• Ken Ilgunas

Krzyzewskiville



From above, they might look like a brigade of prime-colored parachutes descending into a Scottish stone fortress. From eye-level, they look more like the camp of a Mongolian raiding party.


In front of Wilson Gym at Duke there are tents. Lots of um.


Green tents, red tents, blue tents. Old tents, aged tents, new tents. There are gigantic, twelve-person tents and humble three-persons. In the middle there’s a massive, seven-foot-tall, eight-person Eureka Copper Canyon. On the edge there’s a two-person sitting atop an inflatable mattress. There’s a fly tent—just a tarp and guy lines—with the words, “The Fortress,” duct-taped on its roof.


Two tents snuggle under an enormous blue tarp for warmth like lovers spooning under covers. Others are elevated atop concrete blocks and orange rimmed three-quarter-inch plywood. The grass around the tents is trimmed short like a golf fairway, except that it has browned from trampling feet and rain showers. In shaded areas, the ground looks freshly manured; the few blades of grass yet to be smooshed are caked in sludge. To keep sneakers from sinking into mud pies, paths have been blazed from tent to sidewalk made with everything from spare plywood to plastic crates that once carried pop bottles; one even has a cobbled footpath.


The city of tents is called K-Ville, or Krzyzewskiville, named after the famed basketball coach, Mike Krzyzewski (pronounced Sha-sheff-ski) who’s led Duke to ten Final Four appearances.


There must be at least fifty tents. Soon, there will be more. With some tents holding as many as twelve students, K-Ville is home to hundreds of Cameron Crazies—the suicide bombers of the sports world known for their elaborate chants and an ardor of almost Biblical proportions for Duke basketball.


K-ville began in 1986 when a group of students—determined to watch the much-hyped Duke-UNC rivalry game—elected to sleep in tents in the ticket line. Ever since, it’s become a fixture on campus, except now there are elaborate rules that tenters must abide by to be awarded their coveted tickets. The most devout live in K-Ville for months.


Each tent is subject to random checks by monitors. During the “Blue Tenting” period that lasts from January 30 to February 22, at least one of twelve students must be present in their tent during the day and six of twelve must be present at night. If they don’t pass the checks, those living in the tent are bumped to the bottom of the wait list and are thus in jeopardy of not getting tickets.


One might expect K-ville—comprised of hormone-pumping, funnel-guzzling college students who’ve been haphazardly thrown into coed sleeping arrangements—to be a breeding ground for unrestrained licentiousness, hallucinatory experimentation, and a healthy disrespect for authority—a modern day Woodstock sans bellbottoms, good music, and pubic hair.

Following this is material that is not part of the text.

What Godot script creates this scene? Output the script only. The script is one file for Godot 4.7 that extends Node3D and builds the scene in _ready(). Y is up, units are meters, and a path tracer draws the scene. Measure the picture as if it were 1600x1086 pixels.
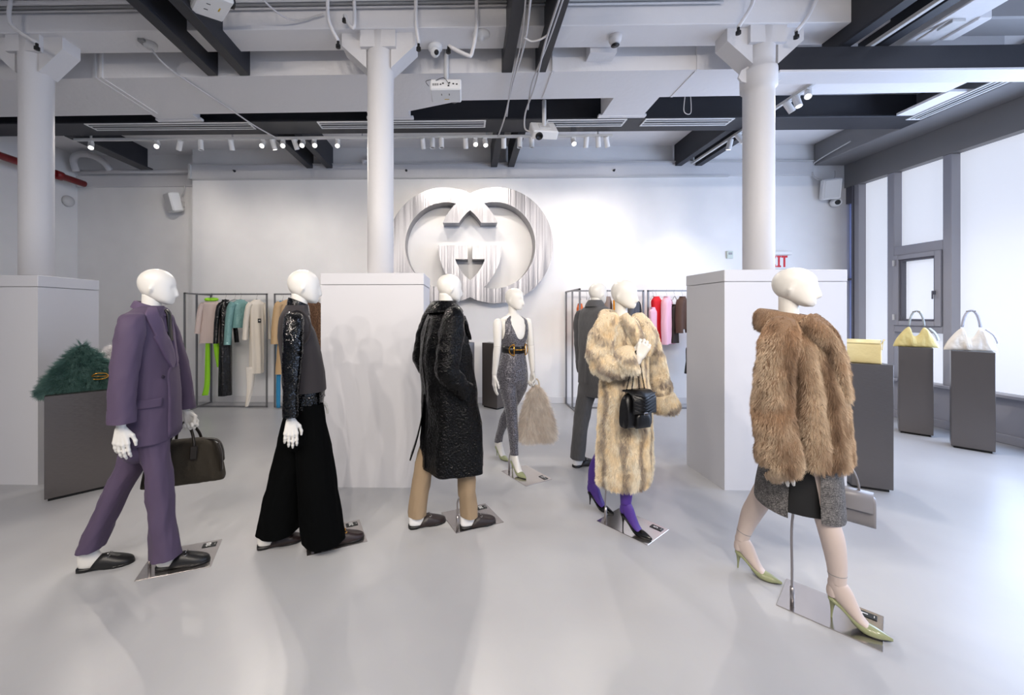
extends Node3D
# A white loft shop floor with dressed mannequins. Metres; x right, y up, the room's depth runs along -z. The camera stands at (0, 1.6, 0).

var rng := RandomNumberGenerator.new()
var noise := FastNoiseLite.new()
var M := {}
var taken := {}


func _ready() -> void:
	rng.seed = 7
	noise.seed = 11
	noise.frequency = 1.0
	noise.noise_type = FastNoiseLite.TYPE_SIMPLEX
	# camera: level wide lens with shift, turned one degree to the left of the room's axis
	var cam := Camera3D.new()
	cam.name = "camera"
	cam.projection = Camera3D.PROJECTION_FRUSTUM
	cam.keep_aspect = Camera3D.KEEP_HEIGHT
	cam.near = 0.05
	cam.far = 60.0
	cam.size = 1086.0 / 606.0 * 0.05
	cam.frustum_offset = Vector2((800.0 - 717.0) / 606.0 * 0.05, (489.0 - 543.0) / 606.0 * 0.05)
	cam.position = Vector3(0, 1.6, 0)
	cam.rotation.y = deg_to_rad(1.0)
	add_child(cam)
	cam.current = true
	# surroundings: overcast day outside, seen only through the windows
	var we := WorldEnvironment.new()
	we.name = "surroundings"
	var env := Environment.new()
	env.background_mode = Environment.BG_SKY
	var sky := Sky.new()
	var sm := ProceduralSkyMaterial.new()
	sm.sky_top_color = Color(0.72, 0.8, 0.95)
	sm.sky_horizon_color = Color(0.85, 0.89, 0.97)
	sm.ground_bottom_color = Color(0.5, 0.5, 0.52)
	sm.ground_horizon_color = Color(0.7, 0.72, 0.75)
	sky.sky_material = sm
	env.sky = sky
	env.tonemap_mode = Environment.TONE_MAPPER_LINEAR
	env.tonemap_exposure = 1.15
	env.sdfgi_enabled = true
	env.ssao_enabled = true
	env.ssil_enabled = true
	we.environment = env
	add_child(we)
	# daylight that the white window film lets in, from the frosted panes of the right wall
	for w in [[-5.0, -0.4, 2.4, "daylight_near"], [-0.3, 2.4, 2.8, "daylight_middle"], [2.55, 5.3, 5.2, "daylight_far"]]:
		var al := AreaLight3D.new()
		al.name = w[3]
		al.area_size = Vector2(w[1] - w[0], 3.0)
		al.light_color = Color(0.76, 0.85, 1.0)
		al.light_energy = w[2] * 2.5
		al.shadow_enabled = true
		al.area_range = 30.0
		al.position = Vector3(6.5, 2.12, -(w[0] + w[1]) / 2.0)
		al.rotation.y = PI / 2
		add_child(al)
	build_materials()
	build_shell()
	build_ceiling()
	build_lighting()
	build_fittings()
	build_plinths()
	build_racks()
	build_mannequins()


# ---------------------------------------------------------------- naming

func numbered(called: String) -> String:
	if not taken.has(called):
		taken[called] = 0
		return called
	taken[called] += 1
	return "%s_%03d" % [called, taken[called]]


func tag(o: Node, label: String, category: String, group := "") -> Node:
	o.set_meta("label", label)
	o.set_meta("category", category)
	if group:
		o.set_meta("group", group)
	return o


func thing(called: String, label: String, category: String, at := Vector3.ZERO, turn := 0.0, group := "") -> Node3D:
	var o := Node3D.new()
	o.name = numbered(called)
	add_child(o)
	o.position = at
	o.rotation.y = turn
	tag(o, label, category, group)
	return o


func mb(smooth := false) -> SurfaceTool:
	var st := SurfaceTool.new()
	st.begin(Mesh.PRIMITIVE_TRIANGLES)
	st.set_smooth_group(0 if smooth else -1)
	return st


func obj(called: String, st: SurfaceTool, m: Material, parent: Node = null) -> MeshInstance3D:
	st.generate_normals()
	var o := MeshInstance3D.new()
	o.mesh = st.commit()
	o.material_override = null
	o.mesh.surface_set_material(0, m)
	if parent == null:
		o.name = numbered(called)
		add_child(o)
	else:
		o.name = called
		parent.add_child(o, true)
	return o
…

Yet, one can’t leave K-Ville without noticing a baffling sense of order. It’s reminiscent of a well-led galleon of the Royal Navy: guy lines are taut; stakes are well-fastened, tightly-secured rain flies flutter in the wind like ocean sails, and a jovial air of social harmony is palpable.


A trio of underclass males toss a football. Others bask in the sun with laptops or textbooks resting on thighs. An Asian girl and a white guy eat from a plastic container with chopsticks. A duo of blondes gab, pausing to check for text messages. Another gal is passed out, her head hanging over the back of her folding chair.


Walking past the tents is like flipping through TV channels; or like taking a stroll through a schizophrenic’s warped psyche. For each tent there’s a different voice. One talks about his American History assignment. Another’s having a coughing fit. Someone else complains about how everyone in his tent is sick. “The high today is 62. Thank god. It’s been less than 40 for the past week.”


Crows are cawing; someone strums a guitar; tennis balls thud against rackets from nearby courts. Inside, students snore. In tents with doors ajar I can see a rat’s nest of clothes and sleeping bags shuffled into a disorderly heap.


I have one word for my fellow classmates: Respect. I know how cold it’s been, and it’s no easier for them to get out of their sleeping bag when it’s thirty degrees outside than it is for me. Plus, they have to contend with the snores, smells, and idiosyncrasies of fellow tenters, not to mention those meddlesome early morning monitors.


I find something admirable about caring about something so meaningless. It gives me hope that we might dedicate energies to something that’s actually important.


I see the allure to events like K-Ville and backwoods religious revivals: that sense of unbreakable solidarity, the shared belief in something intangible, the clarity of purpose—that, with a suspension of disbelief, we can momentarily cast aside all doubt and bask in the ridiculousness of believing that one side is good, and the other, evil.


Plus the lessons learned in K-Ville—how to stay warm, how to keep the inside of a tent dry, and how to come to appreciate physical discomfort—are arguably more valuable than those taught in classrooms.